(Stored data entries)
_ _ _ _

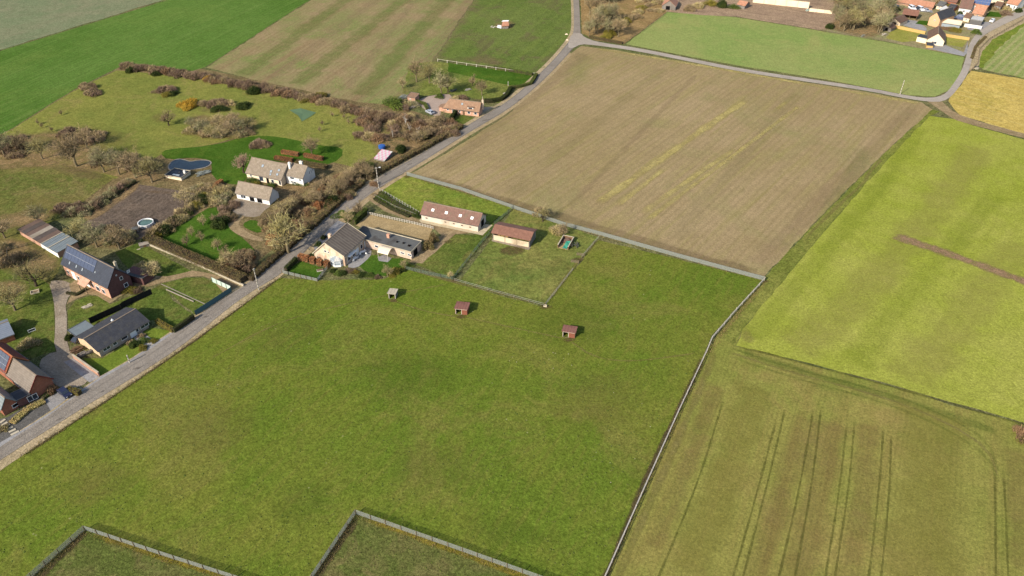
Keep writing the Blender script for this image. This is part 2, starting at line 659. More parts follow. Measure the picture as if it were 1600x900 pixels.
# soft-edged worn or wetter marks
ground_mat('worn_track', '565c28', '60622e', None, .1, .4, 1.6, .35, fade=.35, seed=41, amax=.45)
ground_mat('pale_wear', '958a4e', 'a0925a', None, .1, .4, 1.6, .30, fade=.12, seed=42, amax=.5)
ground_mat('bare_earth', '8f775a', '9c8466', None, .1, .4, 1.6, .28, fade=.12, seed=43, amax=.4)
ground_mat('lush_patch', '516b25', '5c752b', None, .1, .4, 1.3, .36, fade=.07, seed=44, amax=.2)
ground_mat('dry_patch', '837c42', '8c824c', None, .1, .4, 1.3, .34, fade=.07, seed=45, amax=.2)
ground_mat('yellow_edge', '938630', 'a08f3c', None, .1, .4, 1.6, .30, fade=.4, seed=46, amax=.8)
ground_mat('dark_dirt', '5a4c38', '665640', None, .1, .4, 1.6, .30, fade=.4, seed=47, amax=.75)
ground_mat('field_light', 'c6b470', 'cebc7a', None, .1, .4, 1.4, .26, fade=.04, seed=48, amax=.8)
ground_mat('lush_green', '6b8238', '76903f', None, .1, .4, 1.3, .32, fade=.07, seed=49, amax=.12)

# ------------------------------------------------------------------ the land
mb = MB()
mb.add([(-3000, -800, 0), (3000, -800, 0), (3000, 4000, 0), (-3000, 4000, 0)], [(0, 1, 2, 3)])
tag(mb.build('ground', 'land'), kind='structure')
Z = .03
# fields
sheet('field', [(-120, 108), (-120, -60), (420, -60), (255, 0), (0, 78)], Z, 'pale_field', jit=.6)
sheet('field', [(-120, 270), (-120, 112), (0, 80), (257, 2), (420, -50), (575, -60), (484, 0), (320, 105), (300, 111), (200, 98), (180, 108),
                (112, 142), (76, 164), (20, 200), (-40, 232)], Z*1.2, 'dark_field')
sheet('field', [(322, 106), (486, 0), (578, -60), (800, -60), (739, 0), (676, 94), (662, 120), (628, 165), (560, 160), (430, 132)], Z, 'stripe_field', jit=.6)
sheet('field', [(741, 0), (800, -58), (886, -58), (894, 0), (895, 50), (858, 97), (836, 115), (680, 93)], Z, 'top_field', jit=.6)
sheet('field', [(908, 72), (960, 78), (1150, 112), (1350, 143), (1440, 160), (1457, 171), (1380, 240), (1280, 340), (1193, 433), (1060, 399), (880, 350),
                (760, 312), (641, 272), (700, 238), (790, 182), (850, 128), (892, 84)], Z, 'brown_field')
sheet('field', [(978, 69), (1042, 19), (1150, 27), (1280, 48), (1380, 65), (1440, 76), (1506, 89), (1500, 120), (1484, 140), (1460, 151), (1420, 149), (1300, 126),
                (1150, 102), (1050, 83)], Z, 'bright_field')
sheet('field', [(1452, 181), (1490, 186), (1520, 196), (1600, 218), (1780, 270), (1900, 300), (1900, 800), (1700, 688), (1600, 661), (1400, 603), (1250, 564), (1150, 540),
                (1160, 515), (1240, 420), (1350, 290)], Z, 'yellow_green_field')
sheet('field', [(1482, 158), (1516, 110), (1600, 124), (1800, 158), (1800, 265), (1600, 210), (1500, 180)], Z, 'straw_field', jit=.6)
sheet('field', [(1545, 94), (1560, 76), (1600, 40), (1680, -20), (1800, -40), (1800, 156), (1600, 122), (1533, 108)], Z*1.3, 'row_crop', jit=.6)
sheet('field_margin', [(1526, 104), (1530, 80), (1545, 64), (1600, 30), (1700, -30), (1800, -58), (1800, 157), (1600, 123)], Z, 'paddock_bright')
sheet('field', [(950, 896), (1104, 548), (1120, 524), (1150, 541), (1250, 566), (1400, 606), (1600, 664), (1700, 691), (1900, 806), (1900, 1100), (860, 1100)], Z, 'low_field', jit=.6)
sheet('field_margin', [(1457, 171), (1468, 174), (1452, 182), (1350, 292), (1240, 422), (1160, 516), (1150, 541), (1118, 526), (1150, 480), (1194, 434), (1282, 340),
                       (1380, 241)], Z*.8, 'margin_grass')
sheet('meadow', [(32, 714), (96, 672), (180, 617), (288, 544), (378, 478), (436, 434), (500, 438), (600, 436), (632, 420), (720, 445), (850, 480), (935, 375), (1060, 405), (1190, 438),
                 (1112, 524), (1102, 547), (1010, 740), (945, 900), (870, 1080), (-300, 1100), (-300, 930)], Z, 'pasture', sm=0)
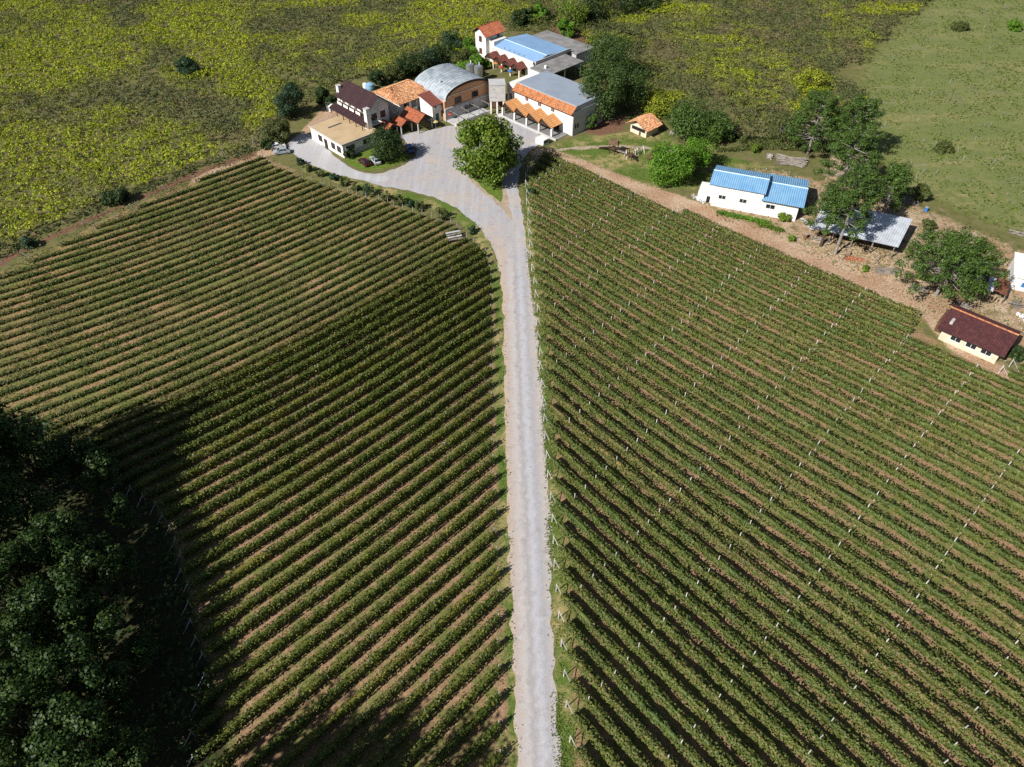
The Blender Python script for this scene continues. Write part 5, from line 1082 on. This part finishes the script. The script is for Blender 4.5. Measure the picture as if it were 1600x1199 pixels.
# ------------------------------------------------------------------ wood at the lower left, and the taller trees behind it that shade it
wood = [(40, 716, 9, 5.6), (110, 716, 7, 3.6), (150, 738, 6.5, 3.4), (20, 800, 10, 5.0), (70, 850, 10, 4.6), (130, 880, 8.5, 4.2), (20, 905, 10.5, 5.0), (85, 950, 10, 4.8), (150, 975, 8, 3.8), (30, 1020, 10.5, 5.0), (100, 1060, 9.5, 4.6), (165, 1080, 6.5, 3.4), (30, 1130, 10, 5.0), (110, 1160, 9, 4.6), (180, 1180, 6.5, 3.6), (190, 880, 5.0, 2.4), (215, 1020, 4.0, 2.2), (185, 800, 4.5, 2.6)]
wl = ['topmost broad tree of the dark wood at the left edge', 'small tree at the upper tip of the dark wood', 'outlying tree at the upper right of the dark wood', 'large crown at the left edge, second from the top of the wood', 'crown with bluish leaves in the middle of the wood', 'crown on the right flank of the wood, level with the first end posts', 'crown at the left edge halfway down the wood', 'tall crown in the centre of the dark wood', 'crown on the shaded right flank, lower half of the wood', 'crown at the left edge in the lower half of the wood', 'central crown in the lower half of the wood', 'low crown near the vines in the lower half of the wood', 'crown in the bottom left corner region of the wood', 'crown second from the left at the bottom of the wood', 'low crown at the bottom right of the wood', 'small light green sapling in the shade of the wood, upper', 'small sapling in deep shade near the vine ends, lower', 'small tree in black shade right of the wood']
for i, ((x, y, z, a), lab) in enumerate(zip(wood, wl)): tree(lab, x, y, z, a, a * 1.05, 'forest_leaf_blue' if i % 3 == 1 else 'forest_leaf', int(900 + 230 * a * a), 160 + i, 0.36, 26, group='trees of the dark wood', cr=0.27)
tall = [(-84, 62, 27), (-78, 48, 28), (-74, 34, 28), (-69, 20, 27), (-62, 8, 25), (-54, -2, 22), (-70, 52, 22), (-60, 14, 20), (-46, 13, 27), (-37, 12, 27), (-29, 12, 26), (-52, 6, 26), (-48, 4, 20), (-72, 66, 22), (-76, 60, 25)]
for i, (x, y, hh) in enumerate(tall): tree(ordinal(i + 1) + ' tall tree of the wood beyond the left and bottom edges of the view', 0, 0, hh * 0.68, hh * 0.27, hh * 0.36, 'forest_leaf', 3600, 190 + i, 0.6, 30, group='tall trees beyond the view', pos=(x, y), cr=0.30)
# stakes left standing in the pasture
stake = post_mesh('stake', 0.035, 1.4, 'grey_post'); rs = np.random.default_rng(77)
spots = sorted((x, y) for x, y in zip(rs.uniform(1340, 1600, 46), rs.uniform(5, 290, 46)) if inside(pasture_P, *[np.array([v]) for v in G(x, y)])[0])
for i, (x, y) in enumerate(spots):
    o = link('stake', stake); o.location = (*G(x, y), 0); o.rotation_euler = (rs.normal() * 0.1, 0.1 + rs.normal() * 0.12, rs.random() * 3)
    tag(o, ordinal(i + 1) + ' thin pale stake from the left in the rough pasture', 'stake', 'old stakes in the pasture')
# loose stones on the track edge and yard, brushy scrub on the banks
def scatter(name, label, cat, P, n, size, mat, seed):
    r = np.random.default_rng(seed); lo, hi = P.min(0), P.max(0); X = lo[0] + (hi[0] - lo[0]) * r.random(n * 4); Y = lo[1] + (hi[1] - lo[1]) * r.random(n * 4)
    k = inside(P, X, Y) & (r.random(n * 4) < np.clip((fbm(X, Y, 5, vn2) - 0.42) * 5, 0.03, 1)); X, Y = X[k][:n], Y[k][:n]; m = len(X)
    s = size * (0.4 + r.random(m) ** 2 * 1.4); base = np.array([[-1, -1, 0], [1, -1, 0], [1, 1, 0], [-1, 1, 0], [0, 0, 1.1]])
    a = r.random(m) * 6.28; V = base[None] * s[:, None, None] * (0.7 + 0.6 * r.random((m, 5, 1)))
    V = np.stack([V[..., 0] * np.cos(a)[:, None] - V[..., 1] * np.sin(a)[:, None] + X[:, None], V[..., 0] * np.sin(a)[:, None] + V[..., 1] * np.cos(a)[:, None] + Y[:, None], V[..., 2]], -1).reshape(-1, 3)
    k = np.arange(m)[:, None] * 5; F = np.concatenate([np.concatenate([k + i, k + (i + 1) % 4, k + 4], 1) for i in range(4)])
    tag(link(name, np_mesh(name, V, F), mat), label, cat, None, 'stuff')
scatter('loose_stones', 'loose pale stones strewn over the bare ground round the sheds', 'stones', sheds_P, 1300, 0.085, 'pale_concrete', 51)
scatter('loose_stones', 'loose stones along the dirt track', 'stones', track_P, 700, 0.07, 'rock', 52)
scatter('debris', 'splinters and bark scattered in front of the timber shed', 'debris', GL([(1250, 390), (1300, 375), (1420, 400), (1440, 440), (1340, 430)]), 900, 0.14, 'raw_timber', 53)
tufts('grass_tufts', 'weeds growing on the bare ground among the sheds', sheds_P, 9000, 0.34, 'weed', 54, 0.2)
tufts('grass_tufts', 'grass of the playground lawn', lawn_P, 9000, 0.2, 'weed', 55)
tufts('scrub', 'low brownish scrub on the banks behind the winery', GL([(790, 60), (800, 30), (870, 20), (930, 30), (1010, 60), (1000, 140), (930, 120), (900, 60), (850, 50)]), 12000, 0.55, 'leaf_olive', 56, 0.8)
tufts('scrub', 'rough scrub between the pines and the lawn', GL([(1090, 200), (1160, 215), (1215, 215), (1340, 180), (1345, 240), (1290, 240), (1200, 235), (1120, 240)]), 9000, 0.5, 'leaf_olive', 57, 0.6)
tufts('scrub', 'dark undergrowth beneath the wood at the lower left', forest_P, 9000, 0.7, 'forest_leaf', 58, 1.0)

tufts('scrub', 'dark brushy undergrowth along the foot of the upper left canopy', strip(GL([(-60, 432), (0, 402), (60, 370), (130, 338), (200, 308), (270, 280), (330, 257), (400, 234)]), 3.2), 7000, 0.5, 'leaf_dark', 61, 1.1)
tufts('scrub', 'weeds on the red bank above the low vines', strip(GL([(-60, 446), (0, 416), (60, 384), (130, 352), (200, 322), (270, 292), (330, 266), (400, 243)]), 2.6), 4200, 0.4, 'leaf_olive', 62, 0.5)

# farmyard clutter round the sheds
stack('plank_stack', 'pale boards stacked behind the timber shed, near the young pine', (*G(1368, 300), 0), -25, 26, 4.0, 1.2, 0.7, 'raw_timber', 0.15, 'timber', 0.08)
stack('firewood_pile', 'low spread of split wood between the two slim pines', (*G(1330, 388), 0), 15, 46, 0.9, 1.8, 0.5, 'raw_timber', 1.5, 'firewood', 0.09)
stack('branch_heap', 'brushwood heap at the foot of the very broad pine', (*G(1436, 452), 0), -30, 44, 3.4, 1.2, 0.4, 'grey_timber', 0.5, 'brushwood', 0.05)
stack('rubble_heap', 'pale rubble heap at the gable of the white house', (*G(1262, 352), 0), 10, 60, 0.7, 2.4, 0.25, 'pale_concrete', 1.5, 'rubble', 0.13)
stack('rubble_heap', 'white rubble and stones left of the white house', (*G(1090, 312), 0), 30, 60, 0.7, 2.2, 0.25, 'pale_concrete', 1.5, 'rubble', 0.13)
stack('plank_stack', 'grey boards lying on the bare ground above the dark tiled hut', (*G(1505, 478), 0), -35, 20, 3.0, 1.0, 0.4, 'grey_timber', 0.3, 'timber', 0.07)
for k, (px, py, m, lab) in enumerate(((1350, 372, 'blue_plastic', 'blue drum in front of the timber shed'), (1258, 372, 'rust_sheet', 'rusty drum left of the timber shed'), (1446, 330, 'blue_plastic', 'blue drum behind the right end of the timber shed'), (1540, 420, 'white_plastic', 'white drum above the sheet shed'))):
    h = thing('drum', lab, 'drum', G(px, py), 0); MB().tube([(0, 0, 0), (0, 0, 0.35), (0, 0, 0.5), (0, 0, 0.95)], [0.42, 0.45, 0.42, 0.44], 12).build('body', m, h); MB().tube([(0, 0, 0.95), (0, 0, 1.0)], 0.4, 12).build('lid', 'grey_post', h)
for k, (px, py, lab) in enumerate(((1322, 398, 'pale wooden crate beside the slim pine trunk'), (1375, 402, 'pale wooden crate at the right of the firewood'), (1300, 372, 'pale wooden crate under the shed eave'))):
    h = thing('crate', lab, 'crate', G(px, py), 20 * k)
    for z in (0.08, 0.38, 0.68):
        for y in (-0.5, 0.46): MB().box(-0.6, 0.6, y, y + 0.04, z, z + 0.2).build('slat', 'raw_timber', h)
        for x in (-0.64, 0.6): MB().box(x, x + 0.04, -0.46, 0.46, z, z + 0.2).build('slat', 'raw_timber', h)
    MB().box(-0.6, 0.6, -0.46, 0.46, 0.0, 0.06).build('base', 'grey_timber', h)
for i, (x, y, z, a, b_, m, lab) in enumerate([(1236, 372, 0.6, 0.9, 0.6, 'leaf_bright', 'small green bush on the pale rubble'), (1290, 348, 0.9, 1.1, 0.9, 'leaf_olive', 'olive bush at the left eave of the timber shed'), (1352, 420, 0.5, 0.9, 0.5, 'leaf_bright', 'low green clump on the track below the tile heap'), (1450, 350, 1.2, 1.5, 1.2, 'leaf_olive', 'olive bush behind the broad pine'), (1405, 300, 1.1, 1.6, 1.1, 'leaf_round', 'green bush beside the stacked grey boards'), (1530, 540, 0.6, 1.0, 0.6, 'leaf_bright', 'low green clump before the dark tiled hut'), (1345, 300, 1.2, 1.6, 1.2, 'leaf_olive', 'olive bush under the pale-trunked pine'), (1180, 232, 1.0, 1.5, 1.0, 'leaf_bright', 'bright bush above the blue roof'), (1160, 212, 1.3, 2.0, 1.3, 'leaf_olive', 'olive bush at the edge of the canopy above the blue roof')]):
    tree(lab, x, y, z, a, b_, m, int(500 + 420 * a * a), 240 + i, 0.3, 14, 'bush')

# gravel and weeds spilling over the road edges
el = GL(road_left[:14]); er = GL(road_right[2:])
scatter('loose_stones', 'loose gravel along the left edge of the road', 'stones', strip(el, 1.2), 1500, 0.05, 'pale_concrete', 71)
scatter('loose_stones', 'loose gravel along the right edge of the road', 'stones', strip(er, 1.2), 1500, 0.05, 'pale_concrete', 72)
tufts('grass_tufts', 'weeds creeping over the left edge of the road', strip(el, 1.3), 2600, 0.2, 'weed', 73, 0.12)
tufts('grass_tufts', 'weeds creeping over the right edge of the road', strip(er, 1.3), 2600, 0.2, 'weed', 74, 0.12)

_ _ _ _

- _Exercise_
From the first line above through the line containing "fade=.07, seed=49, amax=.12)", copy everything exactly, without the pictures.

- _Written reply_
Keep writing the Blender script for this image. This is part 2, starting at line 659. More parts follow. Measure the picture as if it were 1600x900 pixels.
# soft-edged worn or wetter marks
ground_mat('worn_track', '565c28', '60622e', None, .1, .4, 1.6, .35, fade=.35, seed=41, amax=.45)
ground_mat('pale_wear', '958a4e', 'a0925a', None, .1, .4, 1.6, .30, fade=.12, seed=42, amax=.5)
ground_mat('bare_earth', '8f775a', '9c8466', None, .1, .4, 1.6, .28, fade=.12, seed=43, amax=.4)
ground_mat('lush_patch', '516b25', '5c752b', None, .1, .4, 1.3, .36, fade=.07, seed=44, amax=.2)
ground_mat('dry_patch', '837c42', '8c824c', None, .1, .4, 1.3, .34, fade=.07, seed=45, amax=.2)
ground_mat('yellow_edge', '938630', 'a08f3c', None, .1, .4, 1.6, .30, fade=.4, seed=46, amax=.8)
ground_mat('dark_dirt', '5a4c38', '665640', None, .1, .4, 1.6, .30, fade=.4, seed=47, amax=.75)
ground_mat('field_light', 'c6b470', 'cebc7a', None, .1, .4, 1.4, .26, fade=.04, seed=48, amax=.8)
ground_mat('lush_green', '6b8238', '76903f', None, .1, .4, 1.3, .32, fade=.07, seed=49, amax=.12)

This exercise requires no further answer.